▶ _Goal of the exercise_: The listing below is to be output in its exact form.

▼

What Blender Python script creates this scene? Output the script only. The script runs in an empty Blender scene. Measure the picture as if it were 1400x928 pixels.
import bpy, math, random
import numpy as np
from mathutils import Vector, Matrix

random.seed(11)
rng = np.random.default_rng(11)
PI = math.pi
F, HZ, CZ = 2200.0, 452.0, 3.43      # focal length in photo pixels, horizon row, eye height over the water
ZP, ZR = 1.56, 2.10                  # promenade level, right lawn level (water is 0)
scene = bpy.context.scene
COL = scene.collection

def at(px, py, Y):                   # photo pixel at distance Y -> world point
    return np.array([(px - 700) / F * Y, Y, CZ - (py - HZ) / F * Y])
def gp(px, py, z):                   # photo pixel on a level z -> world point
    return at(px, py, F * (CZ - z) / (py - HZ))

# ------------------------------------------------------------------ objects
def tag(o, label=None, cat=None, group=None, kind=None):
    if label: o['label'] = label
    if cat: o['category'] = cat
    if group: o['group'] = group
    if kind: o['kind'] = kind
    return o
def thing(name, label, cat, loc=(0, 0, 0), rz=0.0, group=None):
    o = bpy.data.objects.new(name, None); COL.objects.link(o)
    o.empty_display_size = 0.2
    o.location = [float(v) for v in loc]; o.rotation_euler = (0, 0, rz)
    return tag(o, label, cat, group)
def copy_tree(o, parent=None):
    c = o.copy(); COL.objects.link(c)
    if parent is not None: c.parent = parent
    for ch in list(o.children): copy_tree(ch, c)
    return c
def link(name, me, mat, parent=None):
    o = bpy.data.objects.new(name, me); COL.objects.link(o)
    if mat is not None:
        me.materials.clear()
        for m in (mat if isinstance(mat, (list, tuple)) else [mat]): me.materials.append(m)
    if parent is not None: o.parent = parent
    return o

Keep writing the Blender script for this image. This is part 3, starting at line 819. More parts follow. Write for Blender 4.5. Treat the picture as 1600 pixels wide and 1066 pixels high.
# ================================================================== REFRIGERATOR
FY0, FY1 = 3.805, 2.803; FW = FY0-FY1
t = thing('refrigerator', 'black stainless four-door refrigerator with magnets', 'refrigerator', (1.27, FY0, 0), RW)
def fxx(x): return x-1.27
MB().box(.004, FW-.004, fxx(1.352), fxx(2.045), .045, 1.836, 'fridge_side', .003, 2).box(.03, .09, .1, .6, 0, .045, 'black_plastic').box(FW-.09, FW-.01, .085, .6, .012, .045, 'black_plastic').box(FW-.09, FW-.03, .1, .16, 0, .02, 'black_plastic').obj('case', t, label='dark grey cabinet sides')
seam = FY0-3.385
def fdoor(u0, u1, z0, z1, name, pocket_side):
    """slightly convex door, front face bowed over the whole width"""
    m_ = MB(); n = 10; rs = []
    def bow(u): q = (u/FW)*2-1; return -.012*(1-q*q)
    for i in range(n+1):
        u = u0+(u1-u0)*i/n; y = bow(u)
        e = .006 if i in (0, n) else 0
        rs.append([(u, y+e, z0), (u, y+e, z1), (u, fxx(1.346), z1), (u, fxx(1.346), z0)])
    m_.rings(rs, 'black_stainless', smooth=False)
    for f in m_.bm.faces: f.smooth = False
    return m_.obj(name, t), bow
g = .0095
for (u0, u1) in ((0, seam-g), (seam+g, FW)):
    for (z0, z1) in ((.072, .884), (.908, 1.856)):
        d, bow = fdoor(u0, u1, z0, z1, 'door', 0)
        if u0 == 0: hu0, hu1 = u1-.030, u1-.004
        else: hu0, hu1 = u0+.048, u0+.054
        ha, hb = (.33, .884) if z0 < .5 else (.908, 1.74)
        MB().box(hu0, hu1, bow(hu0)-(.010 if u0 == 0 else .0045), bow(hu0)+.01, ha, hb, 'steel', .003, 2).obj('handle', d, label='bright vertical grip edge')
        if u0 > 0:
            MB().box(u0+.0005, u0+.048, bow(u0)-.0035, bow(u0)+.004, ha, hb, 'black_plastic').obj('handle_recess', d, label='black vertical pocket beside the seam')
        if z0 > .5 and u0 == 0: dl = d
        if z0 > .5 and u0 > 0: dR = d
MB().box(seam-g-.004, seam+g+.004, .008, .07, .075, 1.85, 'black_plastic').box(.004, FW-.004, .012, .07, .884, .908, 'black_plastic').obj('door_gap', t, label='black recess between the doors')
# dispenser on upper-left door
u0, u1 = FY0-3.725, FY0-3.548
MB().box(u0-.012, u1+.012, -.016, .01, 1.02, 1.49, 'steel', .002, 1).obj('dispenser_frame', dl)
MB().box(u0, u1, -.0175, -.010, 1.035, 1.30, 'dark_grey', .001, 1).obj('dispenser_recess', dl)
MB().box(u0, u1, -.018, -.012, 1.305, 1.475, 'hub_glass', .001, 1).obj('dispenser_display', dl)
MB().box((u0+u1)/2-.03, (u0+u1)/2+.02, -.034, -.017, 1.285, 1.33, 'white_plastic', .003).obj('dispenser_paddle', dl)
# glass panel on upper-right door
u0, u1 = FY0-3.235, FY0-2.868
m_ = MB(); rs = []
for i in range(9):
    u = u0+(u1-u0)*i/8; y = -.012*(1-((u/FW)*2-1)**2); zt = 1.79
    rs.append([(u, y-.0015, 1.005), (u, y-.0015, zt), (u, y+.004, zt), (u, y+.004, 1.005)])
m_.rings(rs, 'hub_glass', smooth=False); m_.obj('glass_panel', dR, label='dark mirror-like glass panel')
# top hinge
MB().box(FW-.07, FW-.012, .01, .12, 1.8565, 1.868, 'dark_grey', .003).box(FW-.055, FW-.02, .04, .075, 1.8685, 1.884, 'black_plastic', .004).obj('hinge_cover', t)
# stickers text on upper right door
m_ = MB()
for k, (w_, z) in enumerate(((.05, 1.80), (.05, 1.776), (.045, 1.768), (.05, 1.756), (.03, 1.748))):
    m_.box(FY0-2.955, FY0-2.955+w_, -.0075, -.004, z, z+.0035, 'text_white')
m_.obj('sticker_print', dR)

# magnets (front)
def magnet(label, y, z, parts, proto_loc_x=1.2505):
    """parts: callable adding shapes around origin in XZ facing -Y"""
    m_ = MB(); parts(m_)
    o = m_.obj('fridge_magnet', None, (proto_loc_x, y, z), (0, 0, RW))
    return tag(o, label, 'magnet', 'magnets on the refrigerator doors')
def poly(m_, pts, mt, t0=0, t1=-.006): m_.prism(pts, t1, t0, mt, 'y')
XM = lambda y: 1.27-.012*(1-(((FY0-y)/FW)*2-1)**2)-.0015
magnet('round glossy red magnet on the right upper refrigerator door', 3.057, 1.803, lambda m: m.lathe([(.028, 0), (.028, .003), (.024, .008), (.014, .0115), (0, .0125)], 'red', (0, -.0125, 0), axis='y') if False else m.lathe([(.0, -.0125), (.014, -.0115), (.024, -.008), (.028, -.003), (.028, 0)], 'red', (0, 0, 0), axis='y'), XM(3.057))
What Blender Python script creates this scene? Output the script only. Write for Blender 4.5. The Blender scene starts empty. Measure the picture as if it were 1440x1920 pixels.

▲

▶ _Task output_:
What Blender Python script creates this scene? Output the script only. The script runs in an empty Blender scene. Measure the picture as if it were 1400x928 pixels.
import bpy, math, random
import numpy as np
from mathutils import Vector, Matrix

random.seed(11)
rng = np.random.default_rng(11)
PI = math.pi
F, HZ, CZ = 2200.0, 452.0, 3.43      # focal length in photo pixels, horizon row, eye height over the water
ZP, ZR = 1.56, 2.10                  # promenade level, right lawn level (water is 0)
scene = bpy.context.scene
COL = scene.collection

def at(px, py, Y):                   # photo pixel at distance Y -> world point
    return np.array([(px - 700) / F * Y, Y, CZ - (py - HZ) / F * Y])
def gp(px, py, z):                   # photo pixel on a level z -> world point
    return at(px, py, F * (CZ - z) / (py - HZ))

# ------------------------------------------------------------------ objects
def tag(o, label=None, cat=None, group=None, kind=None):
    if label: o['label'] = label
    if cat: o['category'] = cat
    if group: o['group'] = group
    if kind: o['kind'] = kind
    return o
def thing(name, label, cat, loc=(0, 0, 0), rz=0.0, group=None):
    o = bpy.data.objects.new(name, None); COL.objects.link(o)
    o.empty_display_size = 0.2
    o.location = [float(v) for v in loc]; o.rotation_euler = (0, 0, rz)
    return tag(o, label, cat, group)
def copy_tree(o, parent=None):
    c = o.copy(); COL.objects.link(c)
    if parent is not None: c.parent = parent
    for ch in list(o.children): copy_tree(ch, c)
    return c
def link(name, me, mat, parent=None):
    o = bpy.data.objects.new(name, me); COL.objects.link(o)
    if mat is not None:
        me.materials.clear()
        for m in (mat if isinstance(mat, (list, tuple)) else [mat]): me.materials.append(m)
    if parent is not None: o.parent = parent
    return o

Keep writing the Blender script for this image. This is part 3, starting at line 819. More parts follow. Write for Blender 4.5. Treat the picture as 1600 pixels wide and 1066 pixels high.
# ================================================================== REFRIGERATOR
FY0, FY1 = 3.805, 2.803; FW = FY0-FY1
t = thing('refrigerator', 'black stainless four-door refrigerator with magnets', 'refrigerator', (1.27, FY0, 0), RW)
def fxx(x): return x-1.27
MB().box(.004, FW-.004, fxx(1.352), fxx(2.045), .045, 1.836, 'fridge_side', .003, 2).box(.03, .09, .1, .6, 0, .045, 'black_plastic').box(FW-.09, FW-.01, .085, .6, .012, .045, 'black_plastic').box(FW-.09, FW-.03, .1, .16, 0, .02, 'black_plastic').obj('case', t, label='dark grey cabinet sides')
seam = FY0-3.385
def fdoor(u0, u1, z0, z1, name, pocket_side):
    """slightly convex door, front face bowed over the whole width"""
    m_ = MB(); n = 10; rs = []
    def bow(u): q = (u/FW)*2-1; return -.012*(1-q*q)
    for i in range(n+1):
        u = u0+(u1-u0)*i/n; y = bow(u)
        e = .006 if i in (0, n) else 0
        rs.append([(u, y+e, z0), (u, y+e, z1), (u, fxx(1.346), z1), (u, fxx(1.346), z0)])
    m_.rings(rs, 'black_stainless', smooth=False)
    for f in m_.bm.faces: f.smooth = False
    return m_.obj(name, t), bow
g = .0095
for (u0, u1) in ((0, seam-g), (seam+g, FW)):
    for (z0, z1) in ((.072, .884), (.908, 1.856)):
        d, bow = fdoor(u0, u1, z0, z1, 'door', 0)
        if u0 == 0: hu0, hu1 = u1-.030, u1-.004
        else: hu0, hu1 = u0+.048, u0+.054
        ha, hb = (.33, .884) if z0 < .5 else (.908, 1.74)
        MB().box(hu0, hu1, bow(hu0)-(.010 if u0 == 0 else .0045), bow(hu0)+.01, ha, hb, 'steel', .003, 2).obj('handle', d, label='bright vertical grip edge')
        if u0 > 0:
            MB().box(u0+.0005, u0+.048, bow(u0)-.0035, bow(u0)+.004, ha, hb, 'black_plastic').obj('handle_recess', d, label='black vertical pocket beside the seam')
        if z0 > .5 and u0 == 0: dl = d
        if z0 > .5 and u0 > 0: dR = d
MB().box(seam-g-.004, seam+g+.004, .008, .07, .075, 1.85, 'black_plastic').box(.004, FW-.004, .012, .07, .884, .908, 'black_plastic').obj('door_gap', t, label='black recess between the doors')
# dispenser on upper-left door
u0, u1 = FY0-3.725, FY0-3.548
MB().box(u0-.012, u1+.012, -.016, .01, 1.02, 1.49, 'steel', .002, 1).obj('dispenser_frame', dl)
MB().box(u0, u1, -.0175, -.010, 1.035, 1.30, 'dark_grey', .001, 1).obj('dispenser_recess', dl)
MB().box(u0, u1, -.018, -.012, 1.305, 1.475, 'hub_glass', .001, 1).obj('dispenser_display', dl)
MB().box((u0+u1)/2-.03, (u0+u1)/2+.02, -.034, -.017, 1.285, 1.33, 'white_plastic', .003).obj('dispenser_paddle', dl)
# glass panel on upper-right door
u0, u1 = FY0-3.235, FY0-2.868
m_ = MB(); rs = []
for i in range(9):
    u = u0+(u1-u0)*i/8; y = -.012*(1-((u/FW)*2-1)**2); zt = 1.79
    rs.append([(u, y-.0015, 1.005), (u, y-.0015, zt), (u, y+.004, zt), (u, y+.004, 1.005)])
m_.rings(rs, 'hub_glass', smooth=False); m_.obj('glass_panel', dR, label='dark mirror-like glass panel')
# top hinge
MB().box(FW-.07, FW-.012, .01, .12, 1.8565, 1.868, 'dark_grey', .003).box(FW-.055, FW-.02, .04, .075, 1.8685, 1.884, 'black_plastic', .004).obj('hinge_cover', t)
# stickers text on upper right door
m_ = MB()
for k, (w_, z) in enumerate(((.05, 1.80), (.05, 1.776), (.045, 1.768), (.05, 1.756), (.03, 1.748))):
    m_.box(FY0-2.955, FY0-2.955+w_, -.0075, -.004, z, z+.0035, 'text_white')
m_.obj('sticker_print', dR)

# magnets (front)
def magnet(label, y, z, parts, proto_loc_x=1.2505):
    """parts: callable adding shapes around origin in XZ facing -Y"""
    m_ = MB(); parts(m_)
    o = m_.obj('fridge_magnet', None, (proto_loc_x, y, z), (0, 0, RW))
    return tag(o, label, 'magnet', 'magnets on the refrigerator doors')
def poly(m_, pts, mt, t0=0, t1=-.006): m_.prism(pts, t1, t0, mt, 'y')
XM = lambda y: 1.27-.012*(1-(((FY0-y)/FW)*2-1)**2)-.0015
magnet('round glossy red magnet on the right upper refrigerator door', 3.057, 1.803, lambda m: m.lathe([(.028, 0), (.028, .003), (.024, .008), (.014, .0115), (0, .0125)], 'red', (0, -.0125, 0), axis='y') if False else m.lathe([(.0, -.0125), (.014, -.0115), (.024, -.008), (.028, -.003), (.028, 0)], 'red', (0, 0, 0), axis='y'), XM(3.057))
What Blender Python script creates this scene? Output the script only. Write for Blender 4.5. The Blender scene starts empty. Measure the picture as if it were 1440x1920 pixels.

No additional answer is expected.